Brian Lewis
Province
The house-buying mania and soaring price frenzy we’re seeing locally, nationally and globally is now described as an “economic bubble.”
And, like all bubbles, sooner or later it’s going to burst.
And when that happens, many homeowners — especially newer ones — may be in danger of owning a mortgage larger than the asset value of the home. It’s happened before, with devastating consequences.
Other signs support the concern that this frenzy has reached bubble proportions.
There’s a prevailing “I-can’t-lose” attitude among buyers, along with a “get-in-at-any-cost” or “quick-flip-for-profit” mentality.
Banks and credit unions are spiking their mortgage cocktails with easier and easier terms, while some homeowners now use their home equity like ATMs to extract extra cash.
Consequently, household debt in Canada and elsewhere has smashed all previous records. But some analysts and self-serving realtors say “don’t worry” because much of that debt is supported by rising real-estate values.
The fact is, as The Economist magazine warned recently in a special report titled “After The Fall,” the global housing boom is the biggest financial bubble in history — bigger than the late 1990s global stock-market bubble or the U.S. stock-market bubble of the 1920s.
“Prepare for the economic pain when it pops,” the magazine said.
Its most compelling evidence that homes are over-valued is the diverging relationship between house prices and rents.
In the U.S., for example, the ratio of prices to rents is 35 per cent above its average level during 1975-2000.
Although no figures were provided for Canada, The Economist says property is over-valued by 50 per cent elsewhere, such as the U.K.
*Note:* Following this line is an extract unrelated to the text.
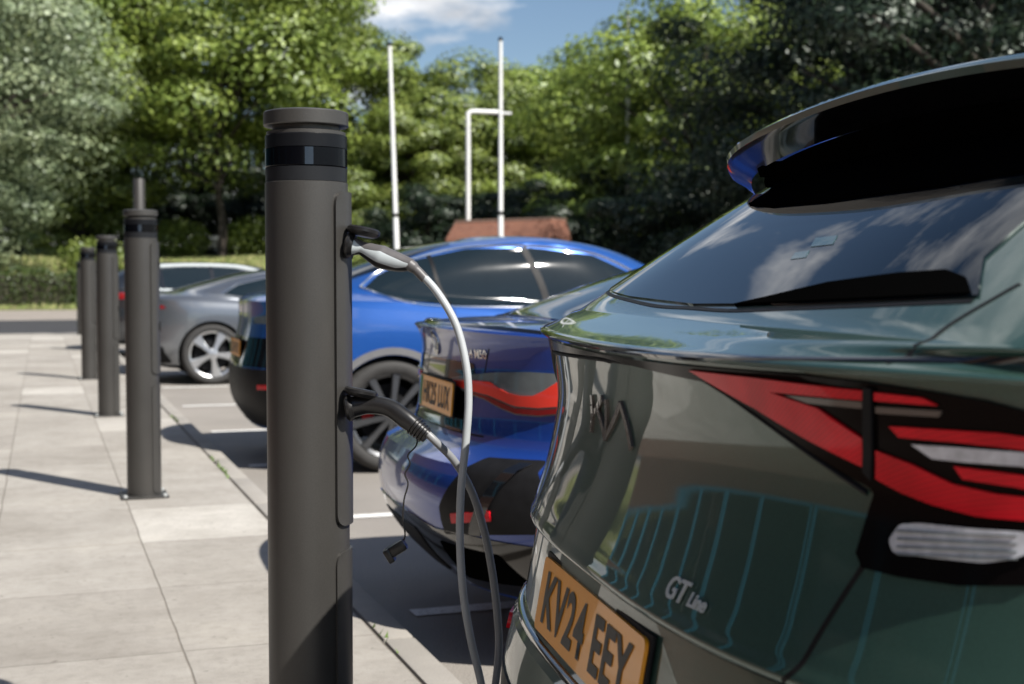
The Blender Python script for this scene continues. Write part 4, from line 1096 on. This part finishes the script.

In fact, the bubble is already beginning to burst in Britain and Australia — despite current low interest rates. This runs contrary to conventional wisdom that it will take higher interest rates to slow the housing boom, the magazine warns.
More importantly, it says a U.S. housing slowdown may only be a year or two behind the U.K. and Australia.
If that happens, it’ll impact the global economy significantly, a recent International Monetary Report says, since the global housing boom pulled the world out of the 1990s stock-market bust in the first place.
This should concern Canadians, since the U.S. is by far our largest trading partner. It’s a larger concern for B.C.’s forest sector, which ships 75 per cent of its lumber to the U.S. market.
There are also signs that the U.S. economy is beginning to slow. In a recent report, the TD Bank said this year will be its “last hurrah” and that a mid-cycle slowdown is on tap for 2006.
And we’re seeing early signs of a slowing housing market in Canada where, in May, national starts fell by five per cent. On a year-over-year basis, resales also have fallen, while house prices are increasing at a slower rate.
And, even though the Greater Vancouver real-estate market is still very healthy, there are early signs that it’s slowing down.
As for the housing bubble bursting, The Economist says it’ll be more like a “slow puncture.” The first sign will be when higher prices begin to force out those over-exposed investors.
But whether a bubble bursts or implodes slowly, it usually happens when least expected. So, when you borrow for a home, be careful and be conservative.